State-of-the-art facilities for journalists were probably not high on the list of priorities of the stadium’s Chinese builders in the mid-1980s.  Nor for former Kenyan President Daniel arap Moi, after whom the complex is named, whose government enacted tough press laws and regularly arrested and beat journalists during nearly a quarter of a century of autocratic rule.

But with Moi’s successor Mwai Kibaki taking over in 2002 on a promise to root out the high-level corruption that permeated Moi’s rule, there were hopes of a new dawn for journalists.  Although the Moi-era press laws remained in force, a new climate encouraged the Kenyan media to wade in with guns blazing against both old and new corruption cases, and helped bring about the resignation of three ministers earlier this year.

    

This month, only a few days after the sports journalists’ tour of the Moi stadium,  the government’s patience appeared to snap.  Police raided the offices of the Kenyan Television Network (KTN) and its sister newspaper The Standard after smashing down the doors, briefly detained a number of journalists and set fire to thousands of newspapers.

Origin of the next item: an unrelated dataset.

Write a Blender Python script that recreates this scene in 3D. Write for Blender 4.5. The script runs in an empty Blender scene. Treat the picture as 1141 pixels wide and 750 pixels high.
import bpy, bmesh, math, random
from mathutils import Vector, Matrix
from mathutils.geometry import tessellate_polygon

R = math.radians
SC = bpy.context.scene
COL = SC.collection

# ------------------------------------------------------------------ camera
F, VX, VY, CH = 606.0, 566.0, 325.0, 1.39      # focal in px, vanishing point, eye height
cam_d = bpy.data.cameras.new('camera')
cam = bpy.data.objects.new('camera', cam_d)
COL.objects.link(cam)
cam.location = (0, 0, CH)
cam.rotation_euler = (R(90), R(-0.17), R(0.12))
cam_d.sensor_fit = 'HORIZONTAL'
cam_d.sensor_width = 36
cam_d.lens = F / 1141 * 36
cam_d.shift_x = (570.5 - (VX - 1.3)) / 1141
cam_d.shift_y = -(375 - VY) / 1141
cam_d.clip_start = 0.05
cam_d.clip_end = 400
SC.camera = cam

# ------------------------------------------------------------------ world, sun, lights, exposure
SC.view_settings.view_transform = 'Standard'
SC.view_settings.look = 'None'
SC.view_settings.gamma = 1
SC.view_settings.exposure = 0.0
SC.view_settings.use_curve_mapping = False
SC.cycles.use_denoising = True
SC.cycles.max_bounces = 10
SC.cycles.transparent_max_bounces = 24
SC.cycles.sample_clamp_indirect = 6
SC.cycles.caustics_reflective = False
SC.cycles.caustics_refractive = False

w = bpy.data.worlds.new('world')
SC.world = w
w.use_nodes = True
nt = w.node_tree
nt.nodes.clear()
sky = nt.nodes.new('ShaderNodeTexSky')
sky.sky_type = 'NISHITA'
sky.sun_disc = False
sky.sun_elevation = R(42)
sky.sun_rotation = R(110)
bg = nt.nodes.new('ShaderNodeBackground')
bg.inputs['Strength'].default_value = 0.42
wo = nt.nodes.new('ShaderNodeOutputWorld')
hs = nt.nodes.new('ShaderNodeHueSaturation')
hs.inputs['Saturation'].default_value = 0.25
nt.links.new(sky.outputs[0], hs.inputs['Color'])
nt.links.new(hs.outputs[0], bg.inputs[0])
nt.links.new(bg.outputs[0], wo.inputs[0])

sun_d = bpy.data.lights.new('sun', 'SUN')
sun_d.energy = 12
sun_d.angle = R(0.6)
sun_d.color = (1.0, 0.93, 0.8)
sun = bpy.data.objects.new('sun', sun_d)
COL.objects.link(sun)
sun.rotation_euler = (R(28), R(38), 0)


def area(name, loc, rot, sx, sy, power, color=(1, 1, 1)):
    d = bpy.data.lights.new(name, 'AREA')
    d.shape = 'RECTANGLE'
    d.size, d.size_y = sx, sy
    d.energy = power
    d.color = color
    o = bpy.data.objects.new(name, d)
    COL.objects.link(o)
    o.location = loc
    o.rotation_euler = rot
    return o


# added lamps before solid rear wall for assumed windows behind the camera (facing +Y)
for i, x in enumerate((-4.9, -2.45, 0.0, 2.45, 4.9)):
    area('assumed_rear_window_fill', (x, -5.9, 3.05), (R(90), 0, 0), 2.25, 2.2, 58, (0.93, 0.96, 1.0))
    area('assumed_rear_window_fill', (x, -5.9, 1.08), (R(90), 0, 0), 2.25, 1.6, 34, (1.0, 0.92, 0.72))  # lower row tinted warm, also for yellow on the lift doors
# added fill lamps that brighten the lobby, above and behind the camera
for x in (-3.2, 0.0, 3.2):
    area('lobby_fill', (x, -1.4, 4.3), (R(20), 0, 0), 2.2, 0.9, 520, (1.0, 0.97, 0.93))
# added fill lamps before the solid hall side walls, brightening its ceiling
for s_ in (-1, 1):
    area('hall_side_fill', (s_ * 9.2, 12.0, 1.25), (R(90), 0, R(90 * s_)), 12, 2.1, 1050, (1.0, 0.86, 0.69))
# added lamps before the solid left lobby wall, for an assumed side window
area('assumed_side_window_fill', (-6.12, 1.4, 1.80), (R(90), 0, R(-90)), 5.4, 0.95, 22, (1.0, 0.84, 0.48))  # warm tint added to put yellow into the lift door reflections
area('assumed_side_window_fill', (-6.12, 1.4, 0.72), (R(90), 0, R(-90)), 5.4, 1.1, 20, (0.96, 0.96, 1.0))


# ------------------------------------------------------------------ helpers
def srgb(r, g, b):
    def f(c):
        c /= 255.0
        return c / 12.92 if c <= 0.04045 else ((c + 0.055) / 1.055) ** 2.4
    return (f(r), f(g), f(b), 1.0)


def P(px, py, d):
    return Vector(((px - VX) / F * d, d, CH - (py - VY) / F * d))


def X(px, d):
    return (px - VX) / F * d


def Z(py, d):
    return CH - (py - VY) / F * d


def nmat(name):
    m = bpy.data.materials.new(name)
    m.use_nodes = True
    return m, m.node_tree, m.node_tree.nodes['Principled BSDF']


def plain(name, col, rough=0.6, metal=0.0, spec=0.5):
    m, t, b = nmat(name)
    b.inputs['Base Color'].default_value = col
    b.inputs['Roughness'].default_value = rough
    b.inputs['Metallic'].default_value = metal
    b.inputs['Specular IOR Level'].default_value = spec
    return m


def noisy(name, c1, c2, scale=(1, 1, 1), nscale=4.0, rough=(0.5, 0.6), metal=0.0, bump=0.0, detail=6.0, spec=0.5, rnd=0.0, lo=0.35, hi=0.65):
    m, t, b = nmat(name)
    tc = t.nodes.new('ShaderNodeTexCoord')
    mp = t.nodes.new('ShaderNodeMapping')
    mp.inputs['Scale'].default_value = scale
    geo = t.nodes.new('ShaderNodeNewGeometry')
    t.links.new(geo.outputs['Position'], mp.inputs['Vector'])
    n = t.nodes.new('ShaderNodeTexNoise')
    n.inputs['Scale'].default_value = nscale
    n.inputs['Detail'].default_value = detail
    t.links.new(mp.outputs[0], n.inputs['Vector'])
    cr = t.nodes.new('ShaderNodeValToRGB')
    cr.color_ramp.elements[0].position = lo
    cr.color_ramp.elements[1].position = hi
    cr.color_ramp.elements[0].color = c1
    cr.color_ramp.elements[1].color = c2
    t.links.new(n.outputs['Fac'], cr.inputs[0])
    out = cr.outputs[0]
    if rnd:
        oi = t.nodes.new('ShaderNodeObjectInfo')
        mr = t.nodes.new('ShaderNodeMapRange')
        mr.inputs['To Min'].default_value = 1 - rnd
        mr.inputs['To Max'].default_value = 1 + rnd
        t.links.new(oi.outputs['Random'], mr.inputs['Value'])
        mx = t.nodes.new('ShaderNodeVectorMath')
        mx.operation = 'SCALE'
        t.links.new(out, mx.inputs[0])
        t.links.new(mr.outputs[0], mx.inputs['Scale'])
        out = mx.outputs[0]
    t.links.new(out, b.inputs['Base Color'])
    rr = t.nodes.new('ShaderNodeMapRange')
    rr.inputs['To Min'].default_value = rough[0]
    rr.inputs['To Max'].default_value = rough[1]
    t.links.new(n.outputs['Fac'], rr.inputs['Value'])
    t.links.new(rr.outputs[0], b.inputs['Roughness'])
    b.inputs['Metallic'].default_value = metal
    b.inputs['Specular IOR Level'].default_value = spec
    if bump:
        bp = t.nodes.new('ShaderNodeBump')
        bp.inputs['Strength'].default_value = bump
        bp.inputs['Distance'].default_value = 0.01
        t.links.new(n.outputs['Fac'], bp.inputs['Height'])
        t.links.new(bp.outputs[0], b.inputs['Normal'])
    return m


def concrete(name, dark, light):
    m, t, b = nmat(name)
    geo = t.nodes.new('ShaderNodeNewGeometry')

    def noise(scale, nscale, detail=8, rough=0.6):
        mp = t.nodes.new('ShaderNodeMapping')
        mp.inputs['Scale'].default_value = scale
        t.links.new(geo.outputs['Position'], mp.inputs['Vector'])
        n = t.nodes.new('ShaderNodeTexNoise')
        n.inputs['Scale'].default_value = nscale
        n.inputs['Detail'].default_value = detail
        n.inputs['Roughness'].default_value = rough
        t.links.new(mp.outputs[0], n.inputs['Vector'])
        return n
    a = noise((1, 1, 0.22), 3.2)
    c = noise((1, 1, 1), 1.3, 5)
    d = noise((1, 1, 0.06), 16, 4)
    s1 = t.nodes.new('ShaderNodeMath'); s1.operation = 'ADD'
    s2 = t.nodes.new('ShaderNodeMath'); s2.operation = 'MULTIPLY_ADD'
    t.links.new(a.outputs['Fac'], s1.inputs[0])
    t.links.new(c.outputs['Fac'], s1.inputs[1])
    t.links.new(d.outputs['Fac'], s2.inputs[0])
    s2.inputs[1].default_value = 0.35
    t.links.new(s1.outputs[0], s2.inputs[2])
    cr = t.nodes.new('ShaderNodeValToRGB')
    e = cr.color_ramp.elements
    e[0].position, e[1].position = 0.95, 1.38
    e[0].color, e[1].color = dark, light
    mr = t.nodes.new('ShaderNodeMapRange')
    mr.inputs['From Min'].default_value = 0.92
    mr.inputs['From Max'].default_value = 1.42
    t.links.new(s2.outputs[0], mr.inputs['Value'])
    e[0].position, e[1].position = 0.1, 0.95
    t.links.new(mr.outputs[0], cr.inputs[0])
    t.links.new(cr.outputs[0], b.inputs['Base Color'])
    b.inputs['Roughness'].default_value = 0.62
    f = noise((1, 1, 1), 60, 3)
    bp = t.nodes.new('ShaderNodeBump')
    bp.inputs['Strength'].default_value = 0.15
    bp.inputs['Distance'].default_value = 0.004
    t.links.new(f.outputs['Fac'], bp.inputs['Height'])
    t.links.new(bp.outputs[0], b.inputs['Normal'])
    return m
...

Police said they were acting on evidence that journalists were being bribed to write stories fomenting ethnic conflict.

    

If the aim of the raid was to intimidate the country’s newly-vibrant media, it failed, at least in the short term.  The Standard called the police justification for the raid “a piece of laughable fiction that even they knew is complete nonsense”.  The Kenya Times described the action, widely regarded as the worst attack on mainstream media since the country’s independence in 1963, as “state thuggery”.

     

As for the press box in the Moi stadium, its new managers said they would provide proper media facilities.  The visiting journalists were not optimistic.